§ What is required: Below is a block of data; give all of it again word for word.

§ Recorded information:
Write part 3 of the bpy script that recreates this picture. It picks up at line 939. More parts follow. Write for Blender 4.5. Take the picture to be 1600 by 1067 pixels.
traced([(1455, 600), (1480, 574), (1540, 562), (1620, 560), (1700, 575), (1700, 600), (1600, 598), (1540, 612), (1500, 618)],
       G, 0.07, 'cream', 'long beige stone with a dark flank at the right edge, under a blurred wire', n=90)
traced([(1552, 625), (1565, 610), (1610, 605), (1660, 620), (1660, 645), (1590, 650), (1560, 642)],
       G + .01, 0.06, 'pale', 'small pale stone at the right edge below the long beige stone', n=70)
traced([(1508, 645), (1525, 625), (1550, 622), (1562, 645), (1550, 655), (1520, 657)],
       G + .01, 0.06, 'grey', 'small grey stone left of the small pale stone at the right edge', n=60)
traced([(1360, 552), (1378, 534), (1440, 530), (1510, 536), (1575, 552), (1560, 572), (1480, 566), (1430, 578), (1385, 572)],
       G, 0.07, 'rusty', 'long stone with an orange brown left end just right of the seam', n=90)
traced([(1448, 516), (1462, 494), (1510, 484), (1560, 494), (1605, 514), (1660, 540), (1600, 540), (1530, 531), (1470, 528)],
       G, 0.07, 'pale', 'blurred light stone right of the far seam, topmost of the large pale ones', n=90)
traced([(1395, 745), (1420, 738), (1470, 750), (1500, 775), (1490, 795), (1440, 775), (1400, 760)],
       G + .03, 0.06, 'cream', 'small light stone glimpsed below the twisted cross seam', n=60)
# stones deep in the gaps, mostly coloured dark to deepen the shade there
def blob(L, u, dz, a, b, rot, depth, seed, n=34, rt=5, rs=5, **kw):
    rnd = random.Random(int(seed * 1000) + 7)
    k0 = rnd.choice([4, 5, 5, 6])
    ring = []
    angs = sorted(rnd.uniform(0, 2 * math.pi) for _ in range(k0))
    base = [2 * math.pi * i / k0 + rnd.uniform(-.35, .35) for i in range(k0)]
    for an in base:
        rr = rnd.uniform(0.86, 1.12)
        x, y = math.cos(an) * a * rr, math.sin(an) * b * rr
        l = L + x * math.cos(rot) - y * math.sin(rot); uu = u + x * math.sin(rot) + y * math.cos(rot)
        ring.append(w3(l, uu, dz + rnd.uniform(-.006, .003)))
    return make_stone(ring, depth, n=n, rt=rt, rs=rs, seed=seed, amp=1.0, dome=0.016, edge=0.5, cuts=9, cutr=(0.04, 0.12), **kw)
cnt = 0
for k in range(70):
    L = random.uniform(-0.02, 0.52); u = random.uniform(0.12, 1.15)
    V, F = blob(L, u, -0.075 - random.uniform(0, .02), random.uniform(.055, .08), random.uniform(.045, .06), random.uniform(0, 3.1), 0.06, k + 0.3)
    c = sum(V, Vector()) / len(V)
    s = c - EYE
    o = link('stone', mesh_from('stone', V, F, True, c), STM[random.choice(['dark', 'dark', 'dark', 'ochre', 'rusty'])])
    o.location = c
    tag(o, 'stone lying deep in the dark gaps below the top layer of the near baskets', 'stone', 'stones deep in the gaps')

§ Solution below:
Write part 3 of the bpy script that recreates this picture. It picks up at line 939. More parts follow. Write for Blender 4.5. Take the picture to be 1600 by 1067 pixels.
traced([(1455, 600), (1480, 574), (1540, 562), (1620, 560), (1700, 575), (1700, 600), (1600, 598), (1540, 612), (1500, 618)],
       G, 0.07, 'cream', 'long beige stone with a dark flank at the right edge, under a blurred wire', n=90)
traced([(1552, 625), (1565, 610), (1610, 605), (1660, 620), (1660, 645), (1590, 650), (1560, 642)],
       G + .01, 0.06, 'pale', 'small pale stone at the right edge below the long beige stone', n=70)
traced([(1508, 645), (1525, 625), (1550, 622), (1562, 645), (1550, 655), (1520, 657)],
       G + .01, 0.06, 'grey', 'small grey stone left of the small pale stone at the right edge', n=60)
traced([(1360, 552), (1378, 534), (1440, 530), (1510, 536), (1575, 552), (1560, 572), (1480, 566), (1430, 578), (1385, 572)],
       G, 0.07, 'rusty', 'long stone with an orange brown left end just right of the seam', n=90)
traced([(1448, 516), (1462, 494), (1510, 484), (1560, 494), (1605, 514), (1660, 540), (1600, 540), (1530, 531), (1470, 528)],
       G, 0.07, 'pale', 'blurred light stone right of the far seam, topmost of the large pale ones', n=90)
traced([(1395, 745), (1420, 738), (1470, 750), (1500, 775), (1490, 795), (1440, 775), (1400, 760)],
       G + .03, 0.06, 'cream', 'small light stone glimpsed below the twisted cross seam', n=60)
# stones deep in the gaps, mostly coloured dark to deepen the shade there
def blob(L, u, dz, a, b, rot, depth, seed, n=34, rt=5, rs=5, **kw):
    rnd = random.Random(int(seed * 1000) + 7)
    k0 = rnd.choice([4, 5, 5, 6])
    ring = []
    angs = sorted(rnd.uniform(0, 2 * math.pi) for _ in range(k0))
    base = [2 * math.pi * i / k0 + rnd.uniform(-.35, .35) for i in range(k0)]
    for an in base:
        rr = rnd.uniform(0.86, 1.12)
        x, y = math.cos(an) * a * rr, math.sin(an) * b * rr
        l = L + x * math.cos(rot) - y * math.sin(rot); uu = u + x * math.sin(rot) + y * math.cos(rot)
        ring.append(w3(l, uu, dz + rnd.uniform(-.006, .003)))
    return make_stone(ring, depth, n=n, rt=rt, rs=rs, seed=seed, amp=1.0, dome=0.016, edge=0.5, cuts=9, cutr=(0.04, 0.12), **kw)
cnt = 0
for k in range(70):
    L = random.uniform(-0.02, 0.52); u = random.uniform(0.12, 1.15)
    V, F = blob(L, u, -0.075 - random.uniform(0, .02), random.uniform(.055, .08), random.uniform(.045, .06), random.uniform(0, 3.1), 0.06, k + 0.3)
    c = sum(V, Vector()) / len(V)
    s = c - EYE
    o = link('stone', mesh_from('stone', V, F, True, c), STM[random.choice(['dark', 'dark', 'dark', 'ochre', 'rusty'])])
    o.location = c
    tag(o, 'stone lying deep in the dark gaps below the top layer of the near baskets', 'stone', 'stones deep in the gaps')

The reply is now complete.